→ **TASK**: Leave out the pictures and transcribe everything else exactly.

+===+

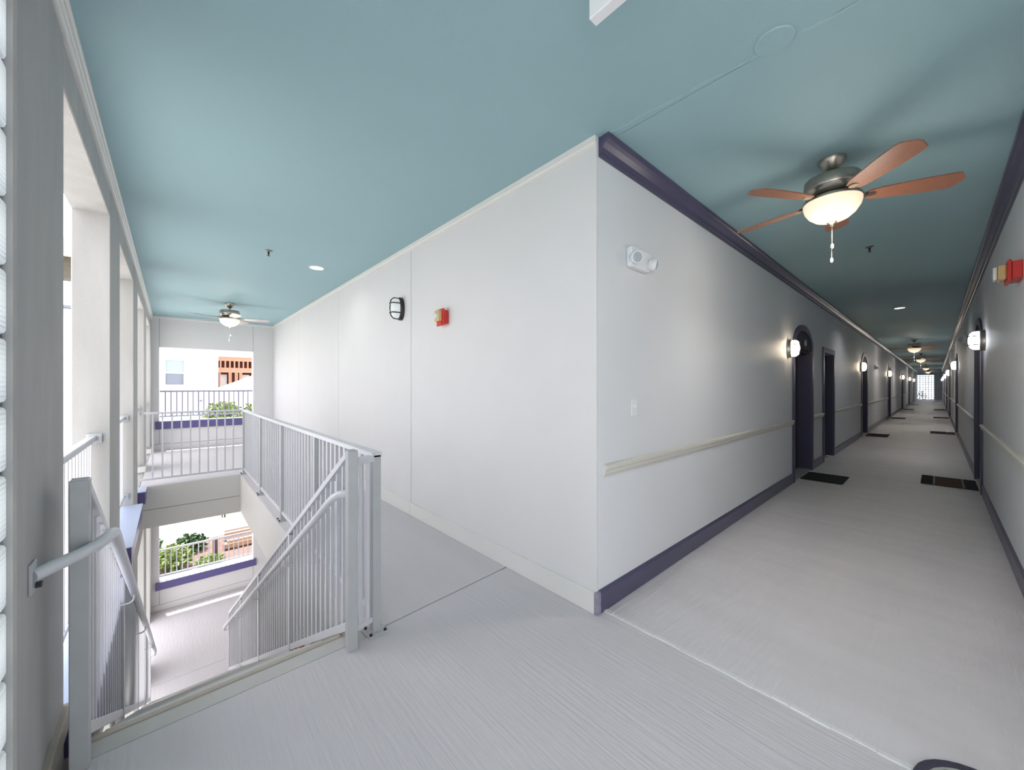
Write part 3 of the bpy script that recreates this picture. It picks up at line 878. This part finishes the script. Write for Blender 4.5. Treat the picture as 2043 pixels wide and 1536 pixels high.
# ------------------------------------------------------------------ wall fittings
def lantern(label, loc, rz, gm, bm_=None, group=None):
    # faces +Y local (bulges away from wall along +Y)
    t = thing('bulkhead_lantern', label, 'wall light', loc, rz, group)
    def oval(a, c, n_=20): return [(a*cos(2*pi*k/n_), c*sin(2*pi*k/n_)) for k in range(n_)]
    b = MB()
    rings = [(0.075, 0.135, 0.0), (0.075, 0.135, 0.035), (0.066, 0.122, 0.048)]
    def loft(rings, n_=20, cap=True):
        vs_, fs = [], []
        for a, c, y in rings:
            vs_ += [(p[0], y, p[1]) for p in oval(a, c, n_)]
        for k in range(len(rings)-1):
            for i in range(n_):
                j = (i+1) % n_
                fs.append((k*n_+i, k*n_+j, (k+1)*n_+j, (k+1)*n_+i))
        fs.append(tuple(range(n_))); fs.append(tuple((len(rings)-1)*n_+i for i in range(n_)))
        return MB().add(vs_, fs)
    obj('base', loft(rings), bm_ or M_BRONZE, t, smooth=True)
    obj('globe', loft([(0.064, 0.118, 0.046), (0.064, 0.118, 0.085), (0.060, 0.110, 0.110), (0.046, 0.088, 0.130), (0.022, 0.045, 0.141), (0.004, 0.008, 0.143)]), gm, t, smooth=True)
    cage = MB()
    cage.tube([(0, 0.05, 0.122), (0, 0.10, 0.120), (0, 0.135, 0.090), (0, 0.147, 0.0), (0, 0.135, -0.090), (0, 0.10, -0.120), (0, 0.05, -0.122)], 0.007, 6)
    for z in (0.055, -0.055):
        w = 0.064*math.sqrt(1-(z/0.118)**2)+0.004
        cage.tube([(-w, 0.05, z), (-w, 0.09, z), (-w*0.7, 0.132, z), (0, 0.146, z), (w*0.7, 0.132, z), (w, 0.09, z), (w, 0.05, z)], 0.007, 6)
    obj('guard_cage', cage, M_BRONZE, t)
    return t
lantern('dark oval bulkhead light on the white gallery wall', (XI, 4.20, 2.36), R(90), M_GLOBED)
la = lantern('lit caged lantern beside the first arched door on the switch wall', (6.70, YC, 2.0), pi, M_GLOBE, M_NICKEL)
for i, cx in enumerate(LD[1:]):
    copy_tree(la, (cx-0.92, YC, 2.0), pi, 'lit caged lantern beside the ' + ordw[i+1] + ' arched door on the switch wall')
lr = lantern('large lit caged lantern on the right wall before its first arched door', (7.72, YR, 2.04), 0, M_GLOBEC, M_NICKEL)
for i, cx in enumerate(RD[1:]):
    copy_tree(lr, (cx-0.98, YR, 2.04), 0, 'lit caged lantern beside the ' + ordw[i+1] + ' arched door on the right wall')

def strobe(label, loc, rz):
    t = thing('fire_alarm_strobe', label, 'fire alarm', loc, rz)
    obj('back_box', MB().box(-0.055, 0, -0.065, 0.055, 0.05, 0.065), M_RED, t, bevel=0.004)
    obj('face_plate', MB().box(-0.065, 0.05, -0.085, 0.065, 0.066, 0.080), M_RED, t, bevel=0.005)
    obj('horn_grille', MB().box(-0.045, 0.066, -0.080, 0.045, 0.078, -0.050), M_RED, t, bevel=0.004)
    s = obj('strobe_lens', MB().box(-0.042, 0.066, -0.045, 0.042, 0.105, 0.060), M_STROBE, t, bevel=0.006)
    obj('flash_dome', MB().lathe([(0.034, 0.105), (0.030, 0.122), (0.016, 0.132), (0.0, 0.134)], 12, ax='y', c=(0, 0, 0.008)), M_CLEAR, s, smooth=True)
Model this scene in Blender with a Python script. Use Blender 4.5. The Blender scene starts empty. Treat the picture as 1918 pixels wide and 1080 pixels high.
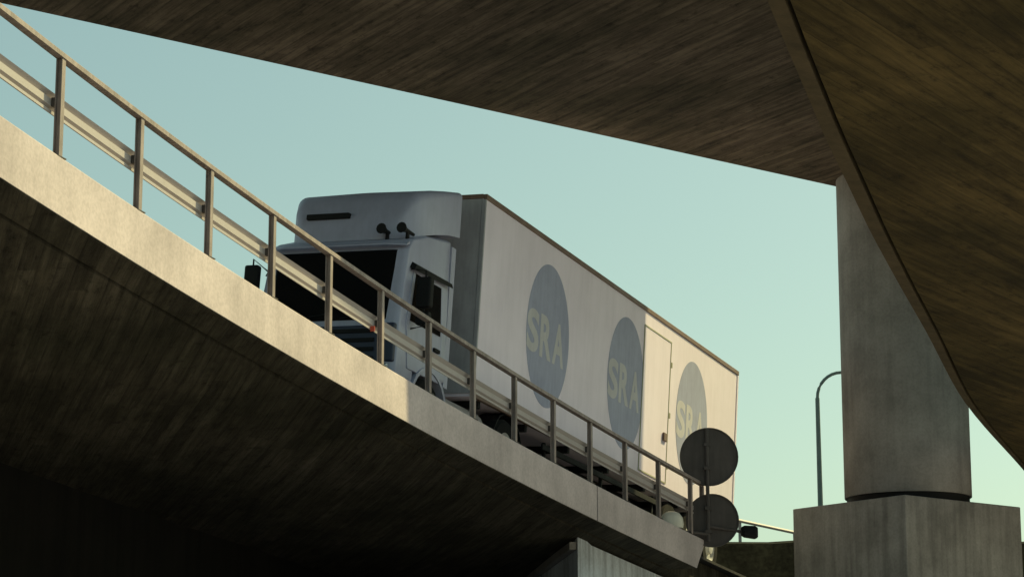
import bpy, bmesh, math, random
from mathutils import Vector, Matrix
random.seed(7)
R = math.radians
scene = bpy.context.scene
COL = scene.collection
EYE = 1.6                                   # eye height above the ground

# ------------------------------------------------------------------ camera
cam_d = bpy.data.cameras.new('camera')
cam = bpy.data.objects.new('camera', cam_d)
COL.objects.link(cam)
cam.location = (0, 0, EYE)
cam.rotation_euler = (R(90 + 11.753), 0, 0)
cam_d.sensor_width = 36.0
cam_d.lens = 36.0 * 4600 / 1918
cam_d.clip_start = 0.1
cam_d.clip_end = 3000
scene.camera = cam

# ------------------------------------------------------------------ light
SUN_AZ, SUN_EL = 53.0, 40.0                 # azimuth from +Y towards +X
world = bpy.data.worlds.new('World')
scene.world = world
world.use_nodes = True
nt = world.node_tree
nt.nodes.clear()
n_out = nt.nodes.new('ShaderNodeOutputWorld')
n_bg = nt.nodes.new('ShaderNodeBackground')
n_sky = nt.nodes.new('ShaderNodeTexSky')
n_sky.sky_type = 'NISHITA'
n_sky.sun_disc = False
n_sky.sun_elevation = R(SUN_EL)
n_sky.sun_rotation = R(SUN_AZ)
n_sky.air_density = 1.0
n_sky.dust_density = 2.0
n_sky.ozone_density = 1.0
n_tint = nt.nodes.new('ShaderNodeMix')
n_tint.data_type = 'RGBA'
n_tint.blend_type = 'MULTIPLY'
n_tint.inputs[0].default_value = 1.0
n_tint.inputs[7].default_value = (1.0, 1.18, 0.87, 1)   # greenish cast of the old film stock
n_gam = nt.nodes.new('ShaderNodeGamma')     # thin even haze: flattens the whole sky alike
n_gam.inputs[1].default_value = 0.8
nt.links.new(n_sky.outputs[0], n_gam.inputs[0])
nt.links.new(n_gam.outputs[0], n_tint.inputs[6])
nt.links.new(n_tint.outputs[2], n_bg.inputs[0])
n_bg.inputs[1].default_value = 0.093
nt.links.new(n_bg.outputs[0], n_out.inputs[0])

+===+

→ **THE ANSWER**:
Write part 3 of the bpy script that recreates this picture. It picks up at line 878. This part finishes the script. Write for Blender 4.5. Treat the picture as 2043 pixels wide and 1536 pixels high.
# ------------------------------------------------------------------ wall fittings
def lantern(label, loc, rz, gm, bm_=None, group=None):
    # faces +Y local (bulges away from wall along +Y)
    t = thing('bulkhead_lantern', label, 'wall light', loc, rz, group)
    def oval(a, c, n_=20): return [(a*cos(2*pi*k/n_), c*sin(2*pi*k/n_)) for k in range(n_)]
    b = MB()
    rings = [(0.075, 0.135, 0.0), (0.075, 0.135, 0.035), (0.066, 0.122, 0.048)]
    def loft(rings, n_=20, cap=True):
        vs_, fs = [], []
        for a, c, y in rings:
            vs_ += [(p[0], y, p[1]) for p in oval(a, c, n_)]
        for k in range(len(rings)-1):
            for i in range(n_):
                j = (i+1) % n_
                fs.append((k*n_+i, k*n_+j, (k+1)*n_+j, (k+1)*n_+i))
        fs.append(tuple(range(n_))); fs.append(tuple((len(rings)-1)*n_+i for i in range(n_)))
        return MB().add(vs_, fs)
    obj('base', loft(rings), bm_ or M_BRONZE, t, smooth=True)
    obj('globe', loft([(0.064, 0.118, 0.046), (0.064, 0.118, 0.085), (0.060, 0.110, 0.110), (0.046, 0.088, 0.130), (0.022, 0.045, 0.141), (0.004, 0.008, 0.143)]), gm, t, smooth=True)
    cage = MB()
    cage.tube([(0, 0.05, 0.122), (0, 0.10, 0.120), (0, 0.135, 0.090), (0, 0.147, 0.0), (0, 0.135, -0.090), (0, 0.10, -0.120), (0, 0.05, -0.122)], 0.007, 6)
    for z in (0.055, -0.055):
        w = 0.064*math.sqrt(1-(z/0.118)**2)+0.004
        cage.tube([(-w, 0.05, z), (-w, 0.09, z), (-w*0.7, 0.132, z), (0, 0.146, z), (w*0.7, 0.132, z), (w, 0.09, z), (w, 0.05, z)], 0.007, 6)
    obj('guard_cage', cage, M_BRONZE, t)
    return t
lantern('dark oval bulkhead light on the white gallery wall', (XI, 4.20, 2.36), R(90), M_GLOBED)
la = lantern('lit caged lantern beside the first arched door on the switch wall', (6.70, YC, 2.0), pi, M_GLOBE, M_NICKEL)
for i, cx in enumerate(LD[1:]):
    copy_tree(la, (cx-0.92, YC, 2.0), pi, 'lit caged lantern beside the ' + ordw[i+1] + ' arched door on the switch wall')
lr = lantern('large lit caged lantern on the right wall before its first arched door', (7.72, YR, 2.04), 0, M_GLOBEC, M_NICKEL)
for i, cx in enumerate(RD[1:]):
    copy_tree(lr, (cx-0.98, YR, 2.04), 0, 'lit caged lantern beside the ' + ordw[i+1] + ' arched door on the right wall')

def strobe(label, loc, rz):
    t = thing('fire_alarm_strobe', label, 'fire alarm', loc, rz)
    obj('back_box', MB().box(-0.055, 0, -0.065, 0.055, 0.05, 0.065), M_RED, t, bevel=0.004)
    obj('face_plate', MB().box(-0.065, 0.05, -0.085, 0.065, 0.066, 0.080), M_RED, t, bevel=0.005)
    obj('horn_grille', MB().box(-0.045, 0.066, -0.080, 0.045, 0.078, -0.050), M_RED, t, bevel=0.004)
    s = obj('strobe_lens', MB().box(-0.042, 0.066, -0.045, 0.042, 0.105, 0.060), M_STROBE, t, bevel=0.006)
    obj('flash_dome', MB().lathe([(0.034, 0.105), (0.030, 0.122), (0.016, 0.132), (0.0, 0.134)], 12, ax='y', c=(0, 0, 0.008)), M_CLEAR, s, smooth=True)
Model this scene in Blender with a Python script. Use Blender 4.5. The Blender scene starts empty. Treat the picture as 1918 pixels wide and 1080 pixels high.
import bpy, bmesh, math, random
from mathutils import Vector, Matrix
random.seed(7)
R = math.radians
scene = bpy.context.scene
COL = scene.collection
EYE = 1.6                                   # eye height above the ground

# ------------------------------------------------------------------ camera
cam_d = bpy.data.cameras.new('camera')
cam = bpy.data.objects.new('camera', cam_d)
COL.objects.link(cam)
cam.location = (0, 0, EYE)
cam.rotation_euler = (R(90 + 11.753), 0, 0)
cam_d.sensor_width = 36.0
cam_d.lens = 36.0 * 4600 / 1918
cam_d.clip_start = 0.1
cam_d.clip_end = 3000
scene.camera = cam

# ------------------------------------------------------------------ light
SUN_AZ, SUN_EL = 53.0, 40.0                 # azimuth from +Y towards +X
world = bpy.data.worlds.new('World')
scene.world = world
world.use_nodes = True
nt = world.node_tree
nt.nodes.clear()
n_out = nt.nodes.new('ShaderNodeOutputWorld')
n_bg = nt.nodes.new('ShaderNodeBackground')
n_sky = nt.nodes.new('ShaderNodeTexSky')
n_sky.sky_type = 'NISHITA'
n_sky.sun_disc = False
n_sky.sun_elevation = R(SUN_EL)
n_sky.sun_rotation = R(SUN_AZ)
n_sky.air_density = 1.0
n_sky.dust_density = 2.0
n_sky.ozone_density = 1.0
n_tint = nt.nodes.new('ShaderNodeMix')
n_tint.data_type = 'RGBA'
n_tint.blend_type = 'MULTIPLY'
n_tint.inputs[0].default_value = 1.0
n_tint.inputs[7].default_value = (1.0, 1.18, 0.87, 1)   # greenish cast of the old film stock
n_gam = nt.nodes.new('ShaderNodeGamma')     # thin even haze: flattens the whole sky alike
n_gam.inputs[1].default_value = 0.8
nt.links.new(n_sky.outputs[0], n_gam.inputs[0])
nt.links.new(n_gam.outputs[0], n_tint.inputs[6])
nt.links.new(n_tint.outputs[2], n_bg.inputs[0])
n_bg.inputs[1].default_value = 0.093
nt.links.new(n_bg.outputs[0], n_out.inputs[0])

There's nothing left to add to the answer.